並列論理和の続き
http://d.hatena.ne.jp/sumii/20070511/p6
の続き。質問の仕方からわかったかもしれませんが、教科書的解答は「(逐次言語では)実装できない」です。たとえば、名前呼び(call-by-name)や値呼び(call-by-value)のλ計算(要するに逐次関数型言語)では、簡約規則についてよく考察すれば、porは定義できないことが証明できてしまいます。
ところが、(たとえば領域理論などの)表示的意味論では、porも「計算可能」な連続関数になります。ということは、たとえば「関数fを受け取って、fがporを実装していればtrueを返す」という関数is_porと、「fを受け取り、falseを返す」という関数は、操作的意味論では等価なのに表示的意味論では等価でなくなってしまいます。
ということで、
- (普通の)λ計算はあくまで逐次言語に過ぎず、(porのような意味での)並列計算は表せない
- 領域理論などの表示的意味論は、逐次言語ではなく「並列言語」のモデル
ということになります。
ところで、「λ計算はTuring機械と計算能力が同等」「Turing機械は逐次でも並列でも計算能力が同等」のはずです。これは上述の考察と矛盾しません。「計算能力が同等」というときに、特定の型(たとえば自然数から自然数へ)の関数しか考えていないからです。そこを曖昧に理解していると混乱します(というか、私は学生のときに混乱しました)。
P.S. 実は私が本当に答えを知りたい質問:
- 上の答えはあくまで「教科書的解答」なのですが、ひょっとしてC言語あたりならば、何か酷い方法:-)でporマクロを定義できたりしないのでしょうか? もちろん、関数の中身を読んで、マシン語レベルで並列CPUをエミュレートすれば可能なはずですが、そうではなく標準的というか移植性のある(ANSI/ISO規格でwell-definedな)方法で…

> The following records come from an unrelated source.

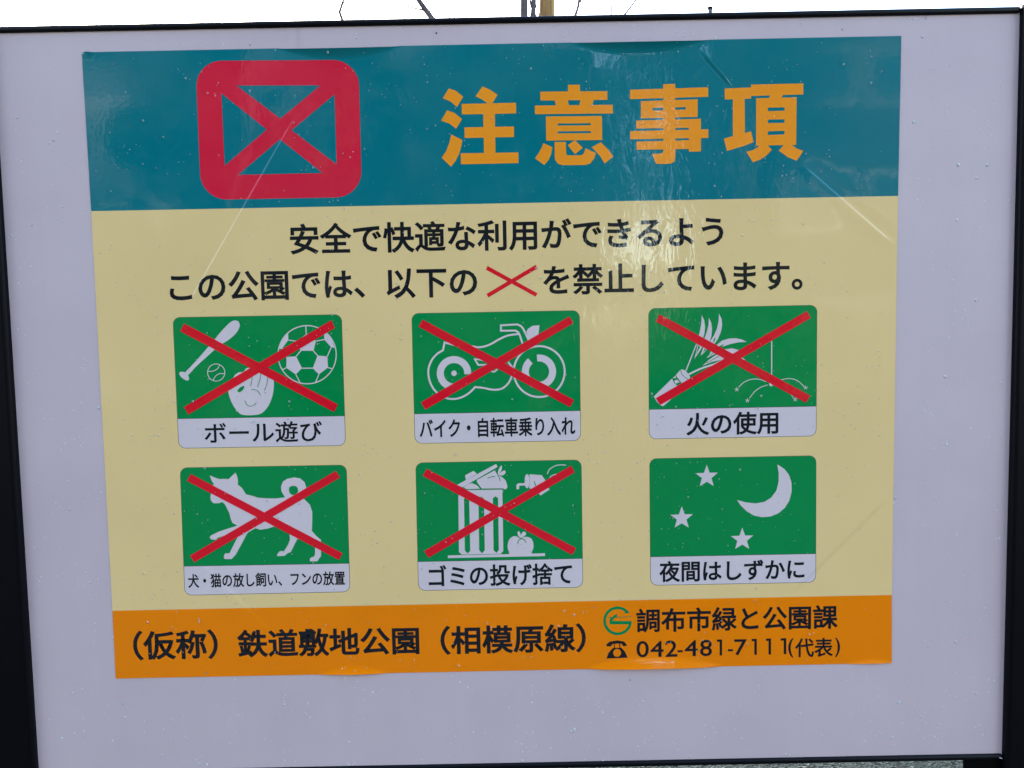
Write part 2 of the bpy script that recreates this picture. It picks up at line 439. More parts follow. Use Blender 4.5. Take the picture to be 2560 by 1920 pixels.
# title
FA = Frame(1080, 190, 4.6083); FB = Frame(1550, 190, 4.6083)
p = Print(FA, 1)
for q in ([(195, 145), (275, 172), (360, 240), (288, 360), (215, 295), (125, 258)], [(175, 397), (262, 428), (345, 497), (278, 608), (200, 548), (105, 517)],
          [(222, 675), (350, 740), (338, 810), (315, 890), (275, 975), (220, 1047), (112, 943), (165, 865), (202, 770)],
          [(582, 122), (675, 162), (755, 218), (697, 315), (637, 315), (575, 270), (503, 236)],
          [(342, 324), (967, 310), (970, 432), (345, 444)], [(375, 594), (943, 583), (944, 704), (378, 715)],
          [(332, 893), (995, 881), (997, 1004), (335, 1018)], [(590, 430), (723, 430), (732, 890), (600, 890)]): p.poly(q)
p.done('title_character', M['title'], po)
p = Print(FA, 1)
for q in ([(1567, 103), (1703, 103), (1705, 185), (1567, 185)], [(1248, 182), (2018, 176), (2020, 276), (1250, 284)],
          [(1408, 270), (1560, 270), (1580, 345), (1430, 345)], [(1715, 270), (1864, 268), (1845, 342), (1695, 342)],
          [(1185, 343), (2082, 333), (2083, 433), (1187, 441)],
          [(1283, 775), (1388, 822), (1372, 900), (1345, 965), (1293, 1027), (1187, 950), (1235, 880), (1265, 825)],
          [(1413, 762), (1540, 762), (1544, 885), (1550, 908), (1575, 917), (1725, 913), (1748, 895), (1770, 835), (1888, 890), (1862, 960), (1822, 1008), (1770, 1026), (1500, 1028), (1450, 1010), (1420, 970), (1413, 930)],
          [(1645, 740), (1735, 828), (1648, 902), (1565, 800)], [(1945, 765), (2030, 850), (2088, 928), (1988, 1010), (1935, 920), (1840, 822)]): p.poly(q)
p.poly([(1312, 468), (1957, 462), (1960, 738), (1316, 746)], [[(1447, 549), (1828, 545), (1829, 570), (1448, 573)], [(1447, 639), (1829, 635), (1829, 660), (1449, 663)]])
p.done('title_character', M['title'], po)
p = Print(FB, 1)
p.poly([(497, 95), (635, 93), (637, 940), (625, 985), (590, 1008), (550, 1013), (415, 1013), (370, 898), (465, 896), (490, 888), (497, 870)])
p.poly([(114, 160), (1013, 132), (1015, 240), (113, 268)])
p.poly([(240, 292), (893, 270), (893, 472), (240, 490)], [[(375, 369), (497, 367), (497, 399), (375, 400)], [(636, 364), (758, 358), (758, 388), (636, 392)]])
for q in ([(186, 515), (930, 494), (930, 594), (186, 607)], [(117, 636), (1017, 615), (1017, 714), (117, 731)],
          [(188, 758), (800, 740), (800, 841), (190, 851)], [(793, 498), (931, 494), (931, 870), (793, 873)]): p.poly(q)
p.done('title_character', M['title'], po)
p = Print(FB, 1)
for q in ([(1205, 146), (1508, 133), (1508, 262), (1207, 272)], [(1299, 262), (1434, 262), (1438, 700), (1299, 740)],
          [(1197, 722), (1438, 658), (1508, 638), (1537, 762), (1430, 805), (1230, 865)],
          [(1508, 101), (2110, 87), (2110, 213), (1508, 232)], [(1733, 222), (1879, 215), (1856, 256), (1712, 258)],
          [(1600, 800), (1700, 800), (1747, 850), (1685, 918), (1612, 965), (1528, 995), (1456, 875), (1530, 855), (1590, 818)],
          [(1885, 794), (1970, 790), (2035, 838), (2110, 862), (2035, 978), (1930, 935), (1828, 862)]): p.poly(q)
p.poly([(1567, 258), (2033, 247), (2027, 795), (1566, 803)], [[(1702, 366), (1893, 362), (1895, 402), (1702, 407)], [(1702, 504), (1893, 500), (1893, 541), (1702, 545)], [(1702, 638), (1893, 633), (1892, 675), (1702, 682)]])
p.done('title_character', M['title'], po)

# message
Print(ONE, 1).glyphs("安全で快適な利用ができるよう", (724.8, 1808, 588), .022).done('message_line', M['black'], po)
Print(ONE, 1).glyphs("この公園では、", (424, 912, 712.8 + .0), .022).done('message_line', M['black'], po)
Print(ONE, 1).glyphs("以下の", (965.8, 1193, 705.5), .022).done('message_line', M['black'], po)
Print(ONE, 1).glyphs("を禁止しています。", (1358, 2006, 694), .022).done('message_line', M['black'], po)
F6 = Frame(1200, 640, 3.95)
Print(F6, 1).poly([(75, 98), (568, 368), (550, 402), (57, 135)]).poly([(550, 87), (567, 124), (83, 410), (63, 375)]).done('red_cross', M['red'], po)

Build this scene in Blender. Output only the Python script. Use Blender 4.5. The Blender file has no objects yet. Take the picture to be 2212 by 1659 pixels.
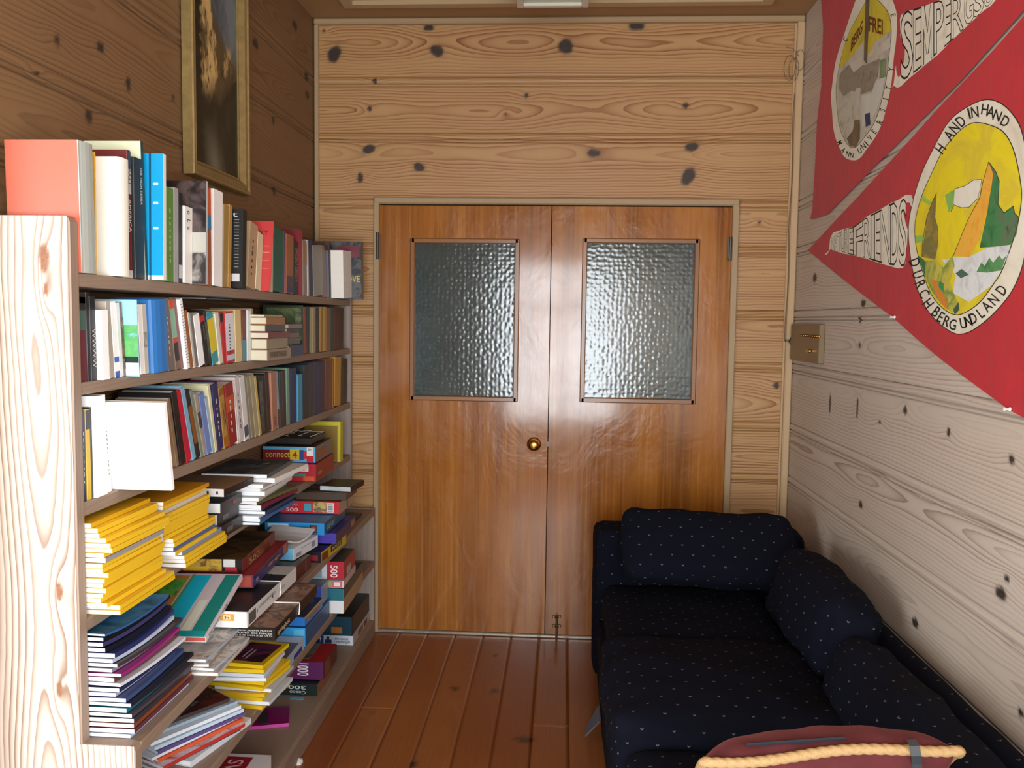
import bpy, math, random
import numpy as np
from mathutils import Vector, Matrix, noise as mnoise
C = bpy.context.scene.collection
PI = math.pi
random.seed(7)
W_, H_, F_ = 2212, 1659, 1834.335
CAMH = 1.4998
YAW, PIT, ROL = -0.05897196, 0.07445019, 0.01396407
def _rot():
    cy, sy = math.cos(YAW), math.sin(YAW); cp, sp = math.cos(PIT), math.sin(PIT); cr, sr = math.cos(ROL), math.sin(ROL)
    Rz = np.array([[cy, -sy, 0], [sy, cy, 0], [0, 0, 1]]); B = np.array([[1, 0, 0], [0, 0, -1], [0, 1, 0]])
    Rx = np.array([[1, 0, 0], [0, cp, -sp], [0, sp, cp]]); Rr = np.array([[cr, -sr, 0], [sr, cr, 0], [0, 0, 1]])
    return Rr @ Rx @ B @ Rz
MC = _rot()
CP = np.array([0, 0, CAMH])
def ray(x, y): return MC.T @ np.array([(x - W_/2)/F_, (y - H_/2)/F_, 1.0])
def onX(x, y, X): d = ray(x, y); return d*(X/d[0]) + CP
def onY(x, y, Y): d = ray(x, y); return d*(Y/d[1]) + CP
def onZ(x, y, Z): d = ray(x, y); return d*((Z-CAMH)/d[2]) + CP
def proj(p):
    c = MC @ (np.array(p, float) - CP); return W_/2 + F_*c[0]/c[2], H_/2 + F_*c[1]/c[2]
def Yat(px, X, z):           # depth where the level line (X, ., z) crosses picture column px
    a = (px - W_/2)/F_; q = np.array([X, 0, z]) - CP; r = MC @ q; k = MC[:, 1]
    return (a*r[2] - r[0])/(k[0] - a*k[2])
# ------------------------------------------------------------------ colours and materials
def lin(c):
    if isinstance(c, str):
        c = c.lstrip('#'); c = tuple(int(c[i:i+2], 16) for i in (0, 2, 4))
    return tuple(((v/255)/12.92 if v/255 <= .04045 else ((v/255+.055)/1.055)**2.4) for v in c)
_mats = {}
class N:                      # small node helper
    def __init__(s, name):
        s.m = bpy.data.materials.new(name); s.m.use_nodes = True; s.t = s.m.node_tree; s.n = s.t.nodes; s.n.clear()
        s.out = s.n.new('ShaderNodeOutputMaterial'); s.b = s.n.new('ShaderNodeBsdfPrincipled'); s.l(s.b.outputs[0], s.out.inputs[0])
    def l(s, a, b): s.t.links.new(a, b)
    def new(s, typ, **k):
        n = s.n.new(typ)
        for a, v in k.items(): setattr(n, a, v)
        return n
    def put(s, sock, v):
        if hasattr(v, 'is_linked') or isinstance(v, bpy.types.NodeSocket): s.l(v, sock)
        else: sock.default_value = v
    def math(s, op, a, b=None, c=None, clamp=False):
        n = s.new('ShaderNodeMath', operation=op, use_clamp=clamp); s.put(n.inputs[0], a)
        if b is not None: s.put(n.inputs[1], b)
        if c is not None: s.put(n.inputs[2], c)
        return n.outputs[0]
    def mix(s, f, a, b, mode='MIX'):
        n = s.new('ShaderNodeMix', data_type='RGBA', blend_type=mode); s.put(n.inputs['Factor'], f)
        s.put(n.inputs[6], a if isinstance(a, bpy.types.NodeSocket) else (*a, 1)); s.put(n.inputs[7], b if isinstance(b, bpy.types.NodeSocket) else (*b, 1))
        return n.outputs[2]
    def attr(s, name): return s.new('ShaderNodeAttribute', attribute_name=name).outputs['Fac']
    def obj(s): return s.new('ShaderNodeTexCoord').outputs['Object']
    def mapping(s, v, scale=(1, 1, 1), loc=(0, 0, 0)):
        n = s.new('ShaderNodeMapping'); s.l(v, n.inputs[0]); n.inputs['Scale'].default_value = scale; n.inputs['Location'].default_value = loc; return n.outputs[0]
    def noise(s, v, scale, detail=3, rough=.5, dist=0):
        n = s.new('ShaderNodeTexNoise'); s.l(v, n.inputs['Vector']); n.inputs['Scale'].default_value = scale; n.inputs['Detail'].default_value = detail
        n.inputs['Roughness'].default_value = rough; n.inputs['Distortion'].default_value = dist; return n.outputs['Fac']
    def ramp(s, f, stops, interp='LINEAR'):
        n = s.new('ShaderNodeValToRGB'); s.l(f, n.inputs[0]); r = n.color_ramp; r.interpolation = interp
        while len(r.elements) < len(stops): r.elements.new(.5)
        for e, (p, c) in zip(r.elements, stops): e.position = p; e.color = (*c, 1)
        return n.outputs[0]
    def bump(s, h, strength, dist):
        n = s.new('ShaderNodeBump'); s.l(h, n.inputs['Height']); n.inputs['Strength'].default_value = strength; n.inputs['Distance'].default_value = dist
        s.l(n.outputs[0], s.b.inputs['Normal'])
    def set(s, **k):
        for a, v in k.items(): s.put(s.b.inputs[a.replace('_', ' ')], v)
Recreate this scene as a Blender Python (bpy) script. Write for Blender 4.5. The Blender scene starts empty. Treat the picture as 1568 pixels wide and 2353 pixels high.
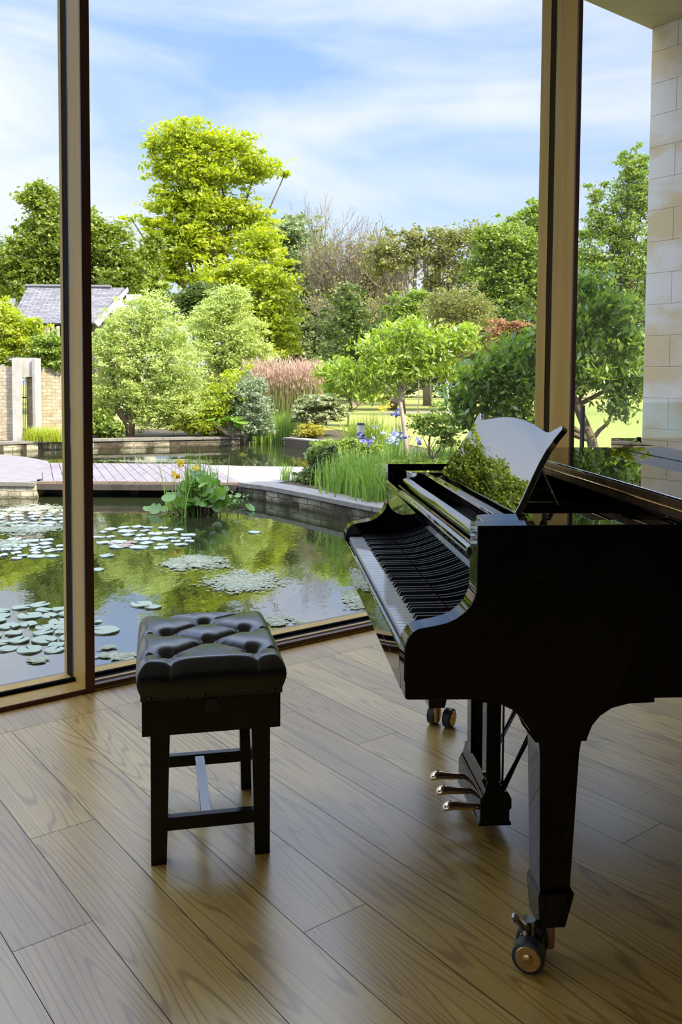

- 実はλ計算にもとづく逐次関数型言語(PCF)にプリミティブとしてporだけ追加すれば、操作的意味論での等価性(文脈等価)と表示的意味論での等価性は一致する(!)ことが知られています。では、porを追加しなくても等価性が操作的意味論と一致するような表示的意味論は存在しないのでしょうか?(項モデルなど自明な場合は別として、ゲーム意味論等?) そういう意味論が存在したとして、is_porと恒偽関数の等価性はどのように証明されるのでしょうか。
追記:この分野の世界的専門家である某先生からツッコミ情報提供が。提供された情報の内容については(自分が)勉強しているところなので、しばらくご容赦を…>皆様
追記2:
http://www.math.sansu.org/u/diary/?date=20070514#p02
コメントを投稿させていただいたのですが、どうも表示されないので一応。(moderatedなだけかもしれませんが、他所のtDiaryで、unmoderatedなのに表示されなかった経験もあるので…)
問題設定としては、
(A) (無限ループ以外の)副作用が発生する場合は「未定義動作」(どうなっても良い)あるいは「処理系依存」として気にしない。
(B) 「一方がtrueになるならば、もう一方の副作用は実行されない」ことを要求する。
のどちらでもOKです。後者は前者以上に実装困難ですが。